▸ TASK DIRECTIONS
Return, without pictures, the lines from the start of the data through the one that contains "-32, Lo, pitch=9, scale=1.0, dih=6)".

▸ DATA SHOWN
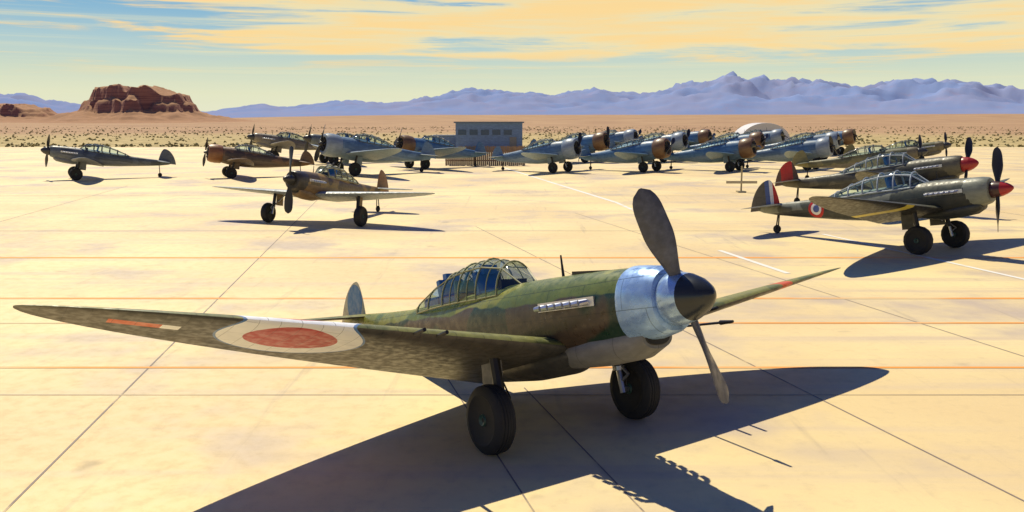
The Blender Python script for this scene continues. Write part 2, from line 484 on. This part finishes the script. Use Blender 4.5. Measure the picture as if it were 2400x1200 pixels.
Lbl = livery('blue_trainer', (.07, .18, .36), (.10, .23, .40), (.14, .23, .34), cowl=(.20, .11, .05), wing=(.09, .19, .32))
Lbl2 = livery('silver_trainer', (.15, .26, .40), (.11, .20, .32), (.24, .33, .42), cowl=(.26, .33, .42), wing=(.15, .24, .35))
make_plane('radial_trainer_plane', -13.5, 72, -142, Lbl2, pitch=9, scale=1.2, nose='radial', dih=6)
make_plane('radial_trainer_plane', -8.8, 82, -142, Lbl, pitch=9, scale=1.1, nose='radial', dih=6)
for i, (x, y) in enumerate(((4.2, 76), (12.0, 77), (19.6, 78), (27.0, 80))):
    make_plane('radial_trainer_plane', x, y, -34 - (0, 2, -1, 1.5)[i], (Lbl2, Lbl, Lbl, Lbl2)[i], pitch=9, scale=1.0, nose='radial', dih=6, half=5.2, blade_deg=20 + 37 * i, fatk=1.5)
for i, (x, y) in enumerate(((8.5, 95), (17, 96), (25.5, 97), (34, 98))):
    make_plane('radial_trainer_plane', x, y, -34 + (1, -2, 0, 2)[i], (Lbl, Lbl2)[i % 2], pitch=9, scale=1.1, nose='radial', dih=6, half=5.2, blade_deg=10 + 29 * i, fatk=1.5)
for i, (x, y) in enumerate(((14, 113), (23.5, 114), (33, 115), (42.5, 116))):
    make_plane('radial_trainer_plane', x, y, -33 + (1, 2, -1, 0)[i], (Lbl2, Lbl)[i % 2], pitch=9, scale=1.15, nose='radial', dih=6, half=5.2, blade_deg=60 + 21 * i, fatk=1.5)
Lo = livery('olive_trainer', (.25, .23, .10), (.14, .14, .07), (.22, .2, .14), cowl=(.2, .17, .1))
make_plane('propeller_fighter_plane', 27.5, 64, -30, Lo, pitch=9, scale=1.0, dih=6)
make_plane('propeller_fighter_plane', 38, 82, -32, Lo, pitch=9, scale=1.0, dih=6)

# ------------------------------------------------------------------ ground
def lerp_table(tab, x):
    if x <= tab[0][0]: return tab[0][1]
    for (a, va), (b, vb) in zip(tab[:-1], tab[1:]):
        if x <= b:
            t = (x - a) / (b - a); return va + (vb - va) * t
    return tab[-1][1]
def desert_h(x, y):
    r = math.hypot(x, y)
    az = math.atan2(x, y)
    h = sstep(700, 3600, r) * (30 if az > -.1 else 30 - 16 * sstep(-.1, -.4, az))
    h += sstep(300, 900, r) * 1.2 * noise.noise(Vector((x, y, 0)) * .004)
    return h - .012
radii = [0.01, 20, 60, 120, 180, 250, 330, 420, 520, 640, 780, 940, 1120, 1350, 1600, 1900, 2300, 2800, 3400, 4200, 5500, 8000, 14000]
NA = 180
mb = MB(); v = []; f = []
for r in radii:
    for i in range(NA):
        a = 2 * math.pi * i / NA
        x, y = r * math.sin(a), r * math.cos(a)
        v.append((x, y, desert_h(x, y)))
for k in range(len(radii) - 1):
    for i in range(NA):
        j = (i + 1) % NA
        f.append((k * NA + i, k * NA + j, (k + 1) * NA + j, (k + 1) * NA + i))
mb.add(v, f)
m, t, b = new_mat('desert_sand')
tc = t.n('ShaderNodeTexCoord').outputs['Object']
sep = t.n('ShaderNodeSeparateXYZ'); t.link(tc, sep.inputs[0])
n1 = t.noise(tc, .012, 6, .6)
n2 = t.noise(tc, .25, 5, .7)
c = t.mix(t.smooth(n1, .35, .65), (.36, .21, .11), (.46, .29, .15))
near = t.mix(t.smooth(n2, .4, .6), (.34, .26, .10), (.58, .45, .20))
dist = t.math('SQRT', t.math('ADD', t.math('MULTIPLY', sep.outputs[0], sep.outputs[0]), t.math('MULTIPLY', sep.outputs[1], sep.outputs[1])))
c = t.mix(t.smooth(dist, 230, 420), near, c)
t.link(c, b.inputs['Base Color']); b.inputs['Roughness'].default_value = .95
mb.obj('desert_ground', m)

# apron
mb = MB(); mb.add([(-260, -60, 0), (260, -60, 0), (260, 152, 0), (-260, 152, 0)], [(0, 1, 2, 3)])
m, t, b = new_mat('apron_concrete')
tc = t.n('ShaderNodeTexCoord').outputs['Object']
big = t.smooth(t.noise(tc, .13, 3, .5), .35, .68)
streak = t.noise(t.mapping(tc, (.05, .9, 1)), 1.0, 5, .6)
fine = t.noise(tc, 3.5, 6, .7)
grit = t.noise(tc, 60, 2, .7)
c = t.mix(big, (.76, .58, .29), (.88, .72, .36))
c = t.mix(t.smooth(streak, .5, .72), c, (.68, .54, .34))
c = t.mix(t.smooth(t.noise(t.mapping(tc, (1, 1, 1), loc=(5, 3, 0)), .20, 4, .6), .48, .70), c, (.54, .44, .34))
c = t.mix(t.math('MULTIPLY', t.smooth(fine, .45, .8), .35), c, (.45, .36, .24))
c = t.mix(t.math('MULTIPLY', t.smooth(grit, .5, .8), .2), c, (.35, .28, .2))
st = t.smooth(t.noise(tc, .8, 3, .5), .66, .78)
c = t.mix(t.math('MULTIPLY', st, .45), c, (.2, .16, .12))
sc1 = t.noise(t.mapping(tc, (1.6, .09, 1), rot=(0, 0, math.radians(-14))), 1.6, 4, .6)
c = t.mix(t.math('MULTIPLY', t.smooth(sc1, .60, .74), .30), c, (.30, .25, .2))
t.link(c, b.inputs['Base Color'])
t.link(t.smooth(fine, .3, .7, .55, .8), b.inputs['Roughness'])
bp = t.n('ShaderNodeBump'); bp.inputs['Strength'].default_value = .2; bp.inputs['Distance'].default_value = .01
t.link(grit, bp.inputs['Height']); t.link(bp.outputs[0], b.inputs['Normal'])
mb.obj('concrete_apron', m, smooth=False)

def strip(mb, a, bb, w, z, mi=0):
    a = Vector((a[0], a[1], 0)); bb = Vector((bb[0], bb[1], 0))
    d = (bb - a).normalized(); nrm = Vector((-d.y, d.x, 0)) * w / 2
    mb.add([a - nrm + Vector((0, 0, z)), bb - nrm + Vector((0, 0, z)), bb + nrm + Vector((0, 0, z)), a + nrm + Vector((0, 0, z))], [(0, 1, 2, 3)], mi)
def worn(name, col, thr, base=(.77, .60, .32), soft=.14):
    m, t, b = new_mat(name)
    tc = t.n('ShaderNodeTexCoord').outputs['Object']
    f = t.noise(t.mapping(tc, (.25, 2, 1)), .5, 6, .7)
    c = t.mix(t.smooth(f, thr, thr + soft), col, base)
    t.link(c, b.inputs['Base Color']); b.inputs['Roughness'].default_value = .7
    return m
mb = MB()
strip(mb, (-5.1, 5), (-13.5, 70), .03, .004); strip(mb, (.9, 6.8), (-1.6, 16.5), .022, .004); strip(mb, (2.0, 7.4), (.2, 14), .022, .004)
strip(mb, (6.2, 8.4), (-1.5, 36.5), .03, .004); strip(mb, (12.2, 5), (3.0, 42), .03, .004)
strip(mb, (-18, 14), (-26, 60), .04, .004); strip(mb, (26, 20), (16, 110), .05, .004); strip(mb, (40, 30), (30, 120), .05, .004)
for y0 in (13.6, 35, 52, 78, 110, 130):
    strip(mb, (-150, y0), (150, y0 + .02), .022 if y0 < 30 else .05, .0045)
mb.obj('apron_joints', worn('joint_tar', (.24, .19, .16), .50, soft=.25), smooth=False)
mb = MB()
for y0, w in ((28.0, .24), (21.4, .16), (18.7, .12), (15.2, .10)):
    strip(mb, (-90, y0), (90, y0), w, .006, 0)
mb.obj('orange_guide_lines', worn('orange_line_paint', (.88, .34, .05), .50), smooth=False)
mb = MB()
strip(mb, (-.8, 84), (5.6, 47.5), .26, .008); strip(mb, (7.0, 29.6), (7.9, 25.0), .18, .008); strip(mb, (5.6, 47.5), (6.4, 38), .2, .008)
strip(mb, (12.0, 34), (15.1, 19.5), .18, .008)
mb.obj('white_taxi_lines', worn('white_line_paint', (.82, .8, .74), .55), smooth=False)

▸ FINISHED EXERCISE
The Blender Python script for this scene continues. Write part 2, from line 484 on. This part finishes the script. Use Blender 4.5. Measure the picture as if it were 2400x1200 pixels.
Lbl = livery('blue_trainer', (.07, .18, .36), (.10, .23, .40), (.14, .23, .34), cowl=(.20, .11, .05), wing=(.09, .19, .32))
Lbl2 = livery('silver_trainer', (.15, .26, .40), (.11, .20, .32), (.24, .33, .42), cowl=(.26, .33, .42), wing=(.15, .24, .35))
make_plane('radial_trainer_plane', -13.5, 72, -142, Lbl2, pitch=9, scale=1.2, nose='radial', dih=6)
make_plane('radial_trainer_plane', -8.8, 82, -142, Lbl, pitch=9, scale=1.1, nose='radial', dih=6)
for i, (x, y) in enumerate(((4.2, 76), (12.0, 77), (19.6, 78), (27.0, 80))):
    make_plane('radial_trainer_plane', x, y, -34 - (0, 2, -1, 1.5)[i], (Lbl2, Lbl, Lbl, Lbl2)[i], pitch=9, scale=1.0, nose='radial', dih=6, half=5.2, blade_deg=20 + 37 * i, fatk=1.5)
for i, (x, y) in enumerate(((8.5, 95), (17, 96), (25.5, 97), (34, 98))):
    make_plane('radial_trainer_plane', x, y, -34 + (1, -2, 0, 2)[i], (Lbl, Lbl2)[i % 2], pitch=9, scale=1.1, nose='radial', dih=6, half=5.2, blade_deg=10 + 29 * i, fatk=1.5)
for i, (x, y) in enumerate(((14, 113), (23.5, 114), (33, 115), (42.5, 116))):
    make_plane('radial_trainer_plane', x, y, -33 + (1, 2, -1, 0)[i], (Lbl2, Lbl)[i % 2], pitch=9, scale=1.15, nose='radial', dih=6, half=5.2, blade_deg=60 + 21 * i, fatk=1.5)
Lo = livery('olive_trainer', (.25, .23, .10), (.14, .14, .07), (.22, .2, .14), cowl=(.2, .17, .1))
make_plane('propeller_fighter_plane', 27.5, 64, -30, Lo, pitch=9, scale=1.0, dih=6)
make_plane('propeller_fighter_plane', 38, 82, -32, Lo, pitch=9, scale=1.0, dih=6)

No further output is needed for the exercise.